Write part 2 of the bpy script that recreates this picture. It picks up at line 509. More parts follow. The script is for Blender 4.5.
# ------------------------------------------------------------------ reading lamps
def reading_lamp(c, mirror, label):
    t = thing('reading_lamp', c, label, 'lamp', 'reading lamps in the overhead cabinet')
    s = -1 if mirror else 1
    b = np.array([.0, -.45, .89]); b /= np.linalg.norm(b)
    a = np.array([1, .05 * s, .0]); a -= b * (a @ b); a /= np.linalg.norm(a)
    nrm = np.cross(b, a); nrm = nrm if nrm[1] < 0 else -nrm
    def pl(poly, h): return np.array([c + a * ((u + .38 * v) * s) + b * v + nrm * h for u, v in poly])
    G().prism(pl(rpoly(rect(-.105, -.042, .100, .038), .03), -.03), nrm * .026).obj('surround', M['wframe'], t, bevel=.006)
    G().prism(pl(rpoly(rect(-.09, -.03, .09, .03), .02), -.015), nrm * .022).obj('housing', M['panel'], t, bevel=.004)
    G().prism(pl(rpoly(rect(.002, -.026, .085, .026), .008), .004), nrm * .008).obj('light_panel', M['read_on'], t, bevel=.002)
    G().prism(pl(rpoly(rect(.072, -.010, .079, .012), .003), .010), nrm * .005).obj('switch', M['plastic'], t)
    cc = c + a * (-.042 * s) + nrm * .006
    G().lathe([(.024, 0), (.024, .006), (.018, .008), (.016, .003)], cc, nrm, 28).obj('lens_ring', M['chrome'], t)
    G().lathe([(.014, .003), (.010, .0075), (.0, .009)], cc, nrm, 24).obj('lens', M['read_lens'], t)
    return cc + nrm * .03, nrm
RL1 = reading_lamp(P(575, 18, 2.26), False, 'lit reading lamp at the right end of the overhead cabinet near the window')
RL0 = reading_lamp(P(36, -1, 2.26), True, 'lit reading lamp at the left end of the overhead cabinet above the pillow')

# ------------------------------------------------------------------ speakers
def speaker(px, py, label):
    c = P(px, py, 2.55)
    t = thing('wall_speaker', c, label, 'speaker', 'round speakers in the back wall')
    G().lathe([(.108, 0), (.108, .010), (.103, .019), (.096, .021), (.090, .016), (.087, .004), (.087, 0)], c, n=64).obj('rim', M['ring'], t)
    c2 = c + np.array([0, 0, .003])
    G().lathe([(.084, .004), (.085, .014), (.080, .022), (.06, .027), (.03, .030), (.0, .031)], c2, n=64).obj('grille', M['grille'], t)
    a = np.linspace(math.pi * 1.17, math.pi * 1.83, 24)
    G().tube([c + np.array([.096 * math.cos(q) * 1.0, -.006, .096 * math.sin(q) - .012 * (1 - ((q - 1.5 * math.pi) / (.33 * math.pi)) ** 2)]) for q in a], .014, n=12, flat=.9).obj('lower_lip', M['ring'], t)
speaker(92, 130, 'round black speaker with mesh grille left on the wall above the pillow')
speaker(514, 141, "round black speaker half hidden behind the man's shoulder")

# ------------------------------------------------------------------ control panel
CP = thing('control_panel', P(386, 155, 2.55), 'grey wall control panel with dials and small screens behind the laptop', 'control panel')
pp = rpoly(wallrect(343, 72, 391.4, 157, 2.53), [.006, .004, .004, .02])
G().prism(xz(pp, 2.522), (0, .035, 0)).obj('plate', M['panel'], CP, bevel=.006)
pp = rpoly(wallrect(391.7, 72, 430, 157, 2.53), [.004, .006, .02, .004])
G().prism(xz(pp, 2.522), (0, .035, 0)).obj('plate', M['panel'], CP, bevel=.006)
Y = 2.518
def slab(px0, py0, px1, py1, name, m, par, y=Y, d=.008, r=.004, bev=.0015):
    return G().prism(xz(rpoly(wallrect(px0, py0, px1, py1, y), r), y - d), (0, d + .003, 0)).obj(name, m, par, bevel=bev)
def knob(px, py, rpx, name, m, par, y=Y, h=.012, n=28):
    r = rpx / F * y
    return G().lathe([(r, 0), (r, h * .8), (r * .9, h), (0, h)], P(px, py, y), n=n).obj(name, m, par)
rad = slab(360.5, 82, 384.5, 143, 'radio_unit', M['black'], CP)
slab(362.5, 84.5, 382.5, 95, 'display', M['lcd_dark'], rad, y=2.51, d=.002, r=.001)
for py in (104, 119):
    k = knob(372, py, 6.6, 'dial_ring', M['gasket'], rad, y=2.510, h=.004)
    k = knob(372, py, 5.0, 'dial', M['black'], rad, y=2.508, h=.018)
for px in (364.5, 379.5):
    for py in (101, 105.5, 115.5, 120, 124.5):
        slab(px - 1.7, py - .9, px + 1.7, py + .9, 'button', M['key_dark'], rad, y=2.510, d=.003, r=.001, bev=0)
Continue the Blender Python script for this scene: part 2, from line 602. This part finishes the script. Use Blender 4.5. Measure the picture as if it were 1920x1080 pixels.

▸ **EXERCISE OBJECTIVE**:
Word for word, write out the data.

▸ **PROBLEM SOLUTION**:
Write part 2 of the bpy script that recreates this picture. It picks up at line 509. More parts follow. The script is for Blender 4.5.
# ------------------------------------------------------------------ reading lamps
def reading_lamp(c, mirror, label):
    t = thing('reading_lamp', c, label, 'lamp', 'reading lamps in the overhead cabinet')
    s = -1 if mirror else 1
    b = np.array([.0, -.45, .89]); b /= np.linalg.norm(b)
    a = np.array([1, .05 * s, .0]); a -= b * (a @ b); a /= np.linalg.norm(a)
    nrm = np.cross(b, a); nrm = nrm if nrm[1] < 0 else -nrm
    def pl(poly, h): return np.array([c + a * ((u + .38 * v) * s) + b * v + nrm * h for u, v in poly])
    G().prism(pl(rpoly(rect(-.105, -.042, .100, .038), .03), -.03), nrm * .026).obj('surround', M['wframe'], t, bevel=.006)
    G().prism(pl(rpoly(rect(-.09, -.03, .09, .03), .02), -.015), nrm * .022).obj('housing', M['panel'], t, bevel=.004)
    G().prism(pl(rpoly(rect(.002, -.026, .085, .026), .008), .004), nrm * .008).obj('light_panel', M['read_on'], t, bevel=.002)
    G().prism(pl(rpoly(rect(.072, -.010, .079, .012), .003), .010), nrm * .005).obj('switch', M['plastic'], t)
    cc = c + a * (-.042 * s) + nrm * .006
    G().lathe([(.024, 0), (.024, .006), (.018, .008), (.016, .003)], cc, nrm, 28).obj('lens_ring', M['chrome'], t)
    G().lathe([(.014, .003), (.010, .0075), (.0, .009)], cc, nrm, 24).obj('lens', M['read_lens'], t)
    return cc + nrm * .03, nrm
RL1 = reading_lamp(P(575, 18, 2.26), False, 'lit reading lamp at the right end of the overhead cabinet near the window')
RL0 = reading_lamp(P(36, -1, 2.26), True, 'lit reading lamp at the left end of the overhead cabinet above the pillow')

# ------------------------------------------------------------------ speakers
def speaker(px, py, label):
    c = P(px, py, 2.55)
    t = thing('wall_speaker', c, label, 'speaker', 'round speakers in the back wall')
    G().lathe([(.108, 0), (.108, .010), (.103, .019), (.096, .021), (.090, .016), (.087, .004), (.087, 0)], c, n=64).obj('rim', M['ring'], t)
    c2 = c + np.array([0, 0, .003])
    G().lathe([(.084, .004), (.085, .014), (.080, .022), (.06, .027), (.03, .030), (.0, .031)], c2, n=64).obj('grille', M['grille'], t)
    a = np.linspace(math.pi * 1.17, math.pi * 1.83, 24)
    G().tube([c + np.array([.096 * math.cos(q) * 1.0, -.006, .096 * math.sin(q) - .012 * (1 - ((q - 1.5 * math.pi) / (.33 * math.pi)) ** 2)]) for q in a], .014, n=12, flat=.9).obj('lower_lip', M['ring'], t)
speaker(92, 130, 'round black speaker with mesh grille left on the wall above the pillow')
speaker(514, 141, "round black speaker half hidden behind the man's shoulder")

# ------------------------------------------------------------------ control panel
CP = thing('control_panel', P(386, 155, 2.55), 'grey wall control panel with dials and small screens behind the laptop', 'control panel')
pp = rpoly(wallrect(343, 72, 391.4, 157, 2.53), [.006, .004, .004, .02])
G().prism(xz(pp, 2.522), (0, .035, 0)).obj('plate', M['panel'], CP, bevel=.006)
pp = rpoly(wallrect(391.7, 72, 430, 157, 2.53), [.004, .006, .02, .004])
G().prism(xz(pp, 2.522), (0, .035, 0)).obj('plate', M['panel'], CP, bevel=.006)
Y = 2.518
def slab(px0, py0, px1, py1, name, m, par, y=Y, d=.008, r=.004, bev=.0015):
    return G().prism(xz(rpoly(wallrect(px0, py0, px1, py1, y), r), y - d), (0, d + .003, 0)).obj(name, m, par, bevel=bev)
def knob(px, py, rpx, name, m, par, y=Y, h=.012, n=28):
    r = rpx / F * y
    return G().lathe([(r, 0), (r, h * .8), (r * .9, h), (0, h)], P(px, py, y), n=n).obj(name, m, par)
rad = slab(360.5, 82, 384.5, 143, 'radio_unit', M['black'], CP)
slab(362.5, 84.5, 382.5, 95, 'display', M['lcd_dark'], rad, y=2.51, d=.002, r=.001)
for py in (104, 119):
    k = knob(372, py, 6.6, 'dial_ring', M['gasket'], rad, y=2.510, h=.004)
    k = knob(372, py, 5.0, 'dial', M['black'], rad, y=2.508, h=.018)
for px in (364.5, 379.5):
    for py in (101, 105.5, 115.5, 120, 124.5):
        slab(px - 1.7, py - .9, px + 1.7, py + .9, 'button', M['key_dark'], rad, y=2.510, d=.003, r=.001, bev=0)
Continue the Blender Python script for this scene: part 2, from line 602. This part finishes the script. Use Blender 4.5. Measure the picture as if it were 1920x1080 pixels.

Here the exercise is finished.